# What you need to do
Every line from the start of the entries up to and including the one bearing "pinch_cap(t, I4, 40.5, 192, turn=VW" must be printed verbatim, without the pictures.

Items from a data source
###

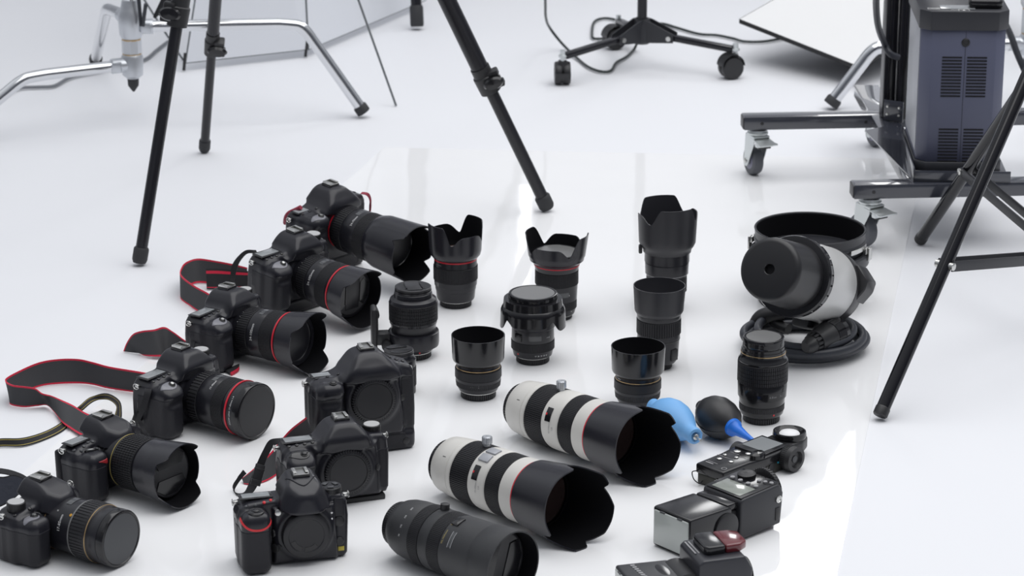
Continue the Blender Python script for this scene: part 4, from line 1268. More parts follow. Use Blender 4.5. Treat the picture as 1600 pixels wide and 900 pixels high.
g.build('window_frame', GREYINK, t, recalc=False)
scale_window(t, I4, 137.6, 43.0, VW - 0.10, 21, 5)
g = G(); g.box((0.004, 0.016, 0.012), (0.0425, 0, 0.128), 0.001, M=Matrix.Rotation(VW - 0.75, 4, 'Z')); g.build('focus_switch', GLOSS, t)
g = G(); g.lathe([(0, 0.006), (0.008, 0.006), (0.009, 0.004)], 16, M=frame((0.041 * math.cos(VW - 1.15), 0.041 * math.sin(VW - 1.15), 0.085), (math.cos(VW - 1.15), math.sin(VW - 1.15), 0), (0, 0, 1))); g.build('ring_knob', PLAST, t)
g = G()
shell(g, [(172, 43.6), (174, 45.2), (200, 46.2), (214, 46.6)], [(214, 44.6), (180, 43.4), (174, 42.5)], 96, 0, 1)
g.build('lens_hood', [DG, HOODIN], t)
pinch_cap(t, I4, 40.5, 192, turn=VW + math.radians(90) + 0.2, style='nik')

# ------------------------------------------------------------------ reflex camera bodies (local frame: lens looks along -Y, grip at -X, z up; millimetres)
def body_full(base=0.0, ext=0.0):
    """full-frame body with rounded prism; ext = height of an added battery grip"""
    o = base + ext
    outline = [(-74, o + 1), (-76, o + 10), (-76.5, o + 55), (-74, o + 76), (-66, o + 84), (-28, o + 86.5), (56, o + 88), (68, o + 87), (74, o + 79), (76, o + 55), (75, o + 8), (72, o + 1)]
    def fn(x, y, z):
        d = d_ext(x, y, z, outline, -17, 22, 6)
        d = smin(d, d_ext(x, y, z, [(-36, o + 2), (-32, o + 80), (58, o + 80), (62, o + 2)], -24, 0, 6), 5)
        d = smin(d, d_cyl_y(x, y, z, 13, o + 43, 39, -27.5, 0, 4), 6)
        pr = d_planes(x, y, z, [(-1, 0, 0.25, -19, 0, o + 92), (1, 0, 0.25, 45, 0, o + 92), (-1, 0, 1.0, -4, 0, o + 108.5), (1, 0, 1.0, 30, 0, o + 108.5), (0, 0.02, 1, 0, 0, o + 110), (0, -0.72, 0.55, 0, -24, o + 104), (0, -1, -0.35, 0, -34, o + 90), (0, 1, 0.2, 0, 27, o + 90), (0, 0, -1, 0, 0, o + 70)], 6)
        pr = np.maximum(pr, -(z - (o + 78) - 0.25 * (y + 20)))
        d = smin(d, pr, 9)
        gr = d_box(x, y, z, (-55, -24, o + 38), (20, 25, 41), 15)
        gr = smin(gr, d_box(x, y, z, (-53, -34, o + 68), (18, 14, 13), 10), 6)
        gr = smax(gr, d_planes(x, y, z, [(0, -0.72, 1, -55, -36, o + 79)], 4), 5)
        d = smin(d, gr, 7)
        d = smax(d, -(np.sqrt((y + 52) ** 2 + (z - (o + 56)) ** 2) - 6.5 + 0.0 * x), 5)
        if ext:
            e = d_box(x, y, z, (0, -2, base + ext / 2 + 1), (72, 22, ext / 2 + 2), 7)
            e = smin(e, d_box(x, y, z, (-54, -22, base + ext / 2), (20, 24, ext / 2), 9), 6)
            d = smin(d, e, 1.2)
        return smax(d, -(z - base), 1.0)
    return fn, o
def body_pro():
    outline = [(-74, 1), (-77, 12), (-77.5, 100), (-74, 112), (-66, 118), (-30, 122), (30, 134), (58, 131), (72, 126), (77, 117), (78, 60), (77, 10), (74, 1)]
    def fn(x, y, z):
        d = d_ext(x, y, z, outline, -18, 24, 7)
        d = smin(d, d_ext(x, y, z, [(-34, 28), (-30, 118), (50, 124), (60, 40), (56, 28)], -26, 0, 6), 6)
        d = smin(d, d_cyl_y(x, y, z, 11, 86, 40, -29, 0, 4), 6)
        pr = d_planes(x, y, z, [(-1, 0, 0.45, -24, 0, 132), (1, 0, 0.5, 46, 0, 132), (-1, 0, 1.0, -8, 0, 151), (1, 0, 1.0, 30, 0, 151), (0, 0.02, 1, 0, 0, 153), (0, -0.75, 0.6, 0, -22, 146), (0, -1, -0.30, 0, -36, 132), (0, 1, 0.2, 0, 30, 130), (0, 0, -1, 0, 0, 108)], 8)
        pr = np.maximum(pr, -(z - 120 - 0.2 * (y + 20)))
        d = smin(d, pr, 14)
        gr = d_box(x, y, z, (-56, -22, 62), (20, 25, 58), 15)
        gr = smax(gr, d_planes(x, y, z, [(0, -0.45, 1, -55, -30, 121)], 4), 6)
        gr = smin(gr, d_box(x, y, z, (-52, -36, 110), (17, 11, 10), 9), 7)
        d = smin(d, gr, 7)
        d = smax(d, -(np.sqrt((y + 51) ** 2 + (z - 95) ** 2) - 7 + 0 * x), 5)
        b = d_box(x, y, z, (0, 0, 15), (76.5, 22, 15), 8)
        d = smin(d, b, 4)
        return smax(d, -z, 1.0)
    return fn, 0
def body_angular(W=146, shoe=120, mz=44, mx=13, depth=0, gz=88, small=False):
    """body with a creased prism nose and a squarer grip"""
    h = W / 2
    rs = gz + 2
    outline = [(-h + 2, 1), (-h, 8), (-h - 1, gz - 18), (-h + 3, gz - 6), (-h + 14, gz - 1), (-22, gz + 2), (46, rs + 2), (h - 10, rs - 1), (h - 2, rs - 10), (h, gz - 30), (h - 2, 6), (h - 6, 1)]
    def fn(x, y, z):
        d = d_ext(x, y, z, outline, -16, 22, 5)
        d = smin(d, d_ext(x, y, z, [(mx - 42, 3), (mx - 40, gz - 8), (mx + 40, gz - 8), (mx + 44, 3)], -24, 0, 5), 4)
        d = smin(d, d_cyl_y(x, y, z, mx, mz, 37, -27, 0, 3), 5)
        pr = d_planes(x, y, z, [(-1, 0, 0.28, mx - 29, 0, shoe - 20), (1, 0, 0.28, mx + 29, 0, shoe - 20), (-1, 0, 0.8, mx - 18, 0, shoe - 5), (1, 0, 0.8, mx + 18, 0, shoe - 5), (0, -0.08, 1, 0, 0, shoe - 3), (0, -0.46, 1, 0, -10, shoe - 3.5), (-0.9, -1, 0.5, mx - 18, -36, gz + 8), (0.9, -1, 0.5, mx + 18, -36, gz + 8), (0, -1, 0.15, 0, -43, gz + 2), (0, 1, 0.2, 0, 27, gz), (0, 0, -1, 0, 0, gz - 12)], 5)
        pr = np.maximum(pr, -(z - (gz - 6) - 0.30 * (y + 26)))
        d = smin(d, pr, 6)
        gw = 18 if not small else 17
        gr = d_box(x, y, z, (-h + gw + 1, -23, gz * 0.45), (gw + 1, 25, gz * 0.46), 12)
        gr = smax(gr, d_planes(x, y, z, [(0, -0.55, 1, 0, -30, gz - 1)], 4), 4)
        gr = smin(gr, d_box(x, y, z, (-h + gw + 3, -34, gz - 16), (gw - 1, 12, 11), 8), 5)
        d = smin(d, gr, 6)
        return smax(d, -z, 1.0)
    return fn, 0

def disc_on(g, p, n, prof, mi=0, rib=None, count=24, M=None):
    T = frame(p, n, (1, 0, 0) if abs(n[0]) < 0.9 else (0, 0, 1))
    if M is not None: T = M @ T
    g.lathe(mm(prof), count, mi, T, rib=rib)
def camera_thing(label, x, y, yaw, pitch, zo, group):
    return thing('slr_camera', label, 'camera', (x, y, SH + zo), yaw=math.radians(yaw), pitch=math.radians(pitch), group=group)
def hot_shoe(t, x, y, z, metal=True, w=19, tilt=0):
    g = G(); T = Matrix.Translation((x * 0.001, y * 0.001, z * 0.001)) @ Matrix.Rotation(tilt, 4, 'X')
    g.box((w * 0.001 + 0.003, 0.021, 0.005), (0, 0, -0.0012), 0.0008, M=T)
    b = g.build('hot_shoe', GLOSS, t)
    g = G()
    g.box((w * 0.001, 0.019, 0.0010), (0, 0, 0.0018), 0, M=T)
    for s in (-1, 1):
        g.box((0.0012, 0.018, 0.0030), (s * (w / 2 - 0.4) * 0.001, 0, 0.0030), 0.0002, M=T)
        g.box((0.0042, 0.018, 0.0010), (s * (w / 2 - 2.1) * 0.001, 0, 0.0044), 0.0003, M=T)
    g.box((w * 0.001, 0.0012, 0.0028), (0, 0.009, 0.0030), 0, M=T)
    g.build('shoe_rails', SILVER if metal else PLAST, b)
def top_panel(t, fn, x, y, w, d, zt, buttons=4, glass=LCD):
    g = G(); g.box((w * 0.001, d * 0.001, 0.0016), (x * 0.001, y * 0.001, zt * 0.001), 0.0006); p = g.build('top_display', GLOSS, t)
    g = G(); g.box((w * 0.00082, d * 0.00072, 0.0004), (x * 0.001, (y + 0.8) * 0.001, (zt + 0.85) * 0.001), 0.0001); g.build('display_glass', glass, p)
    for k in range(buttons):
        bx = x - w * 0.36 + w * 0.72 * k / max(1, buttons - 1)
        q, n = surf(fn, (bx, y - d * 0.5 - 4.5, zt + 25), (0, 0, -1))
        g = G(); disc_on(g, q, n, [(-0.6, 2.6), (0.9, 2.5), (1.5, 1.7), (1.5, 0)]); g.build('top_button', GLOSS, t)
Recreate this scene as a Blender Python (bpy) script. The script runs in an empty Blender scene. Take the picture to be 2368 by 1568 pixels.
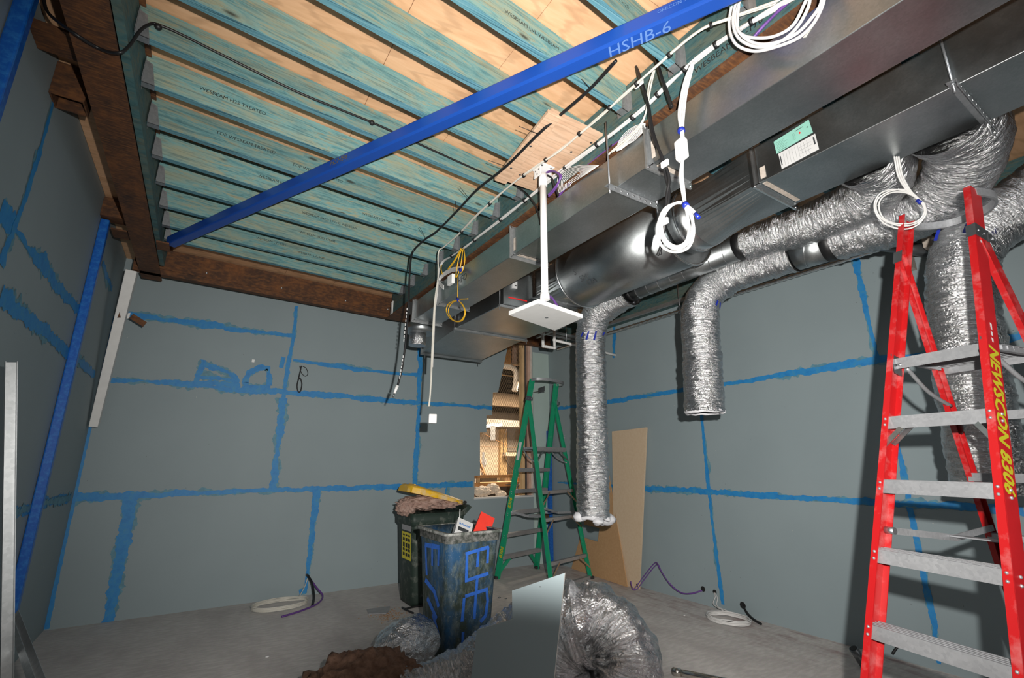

###

# The result
Continue the Blender Python script for this scene: part 4, from line 1268. More parts follow. Use Blender 4.5. Treat the picture as 1600 pixels wide and 900 pixels high.
g.build('window_frame', GREYINK, t, recalc=False)
scale_window(t, I4, 137.6, 43.0, VW - 0.10, 21, 5)
g = G(); g.box((0.004, 0.016, 0.012), (0.0425, 0, 0.128), 0.001, M=Matrix.Rotation(VW - 0.75, 4, 'Z')); g.build('focus_switch', GLOSS, t)
g = G(); g.lathe([(0, 0.006), (0.008, 0.006), (0.009, 0.004)], 16, M=frame((0.041 * math.cos(VW - 1.15), 0.041 * math.sin(VW - 1.15), 0.085), (math.cos(VW - 1.15), math.sin(VW - 1.15), 0), (0, 0, 1))); g.build('ring_knob', PLAST, t)
g = G()
shell(g, [(172, 43.6), (174, 45.2), (200, 46.2), (214, 46.6)], [(214, 44.6), (180, 43.4), (174, 42.5)], 96, 0, 1)
g.build('lens_hood', [DG, HOODIN], t)
pinch_cap(t, I4, 40.5, 192, turn=VW + math.radians(90) + 0.2, style='nik')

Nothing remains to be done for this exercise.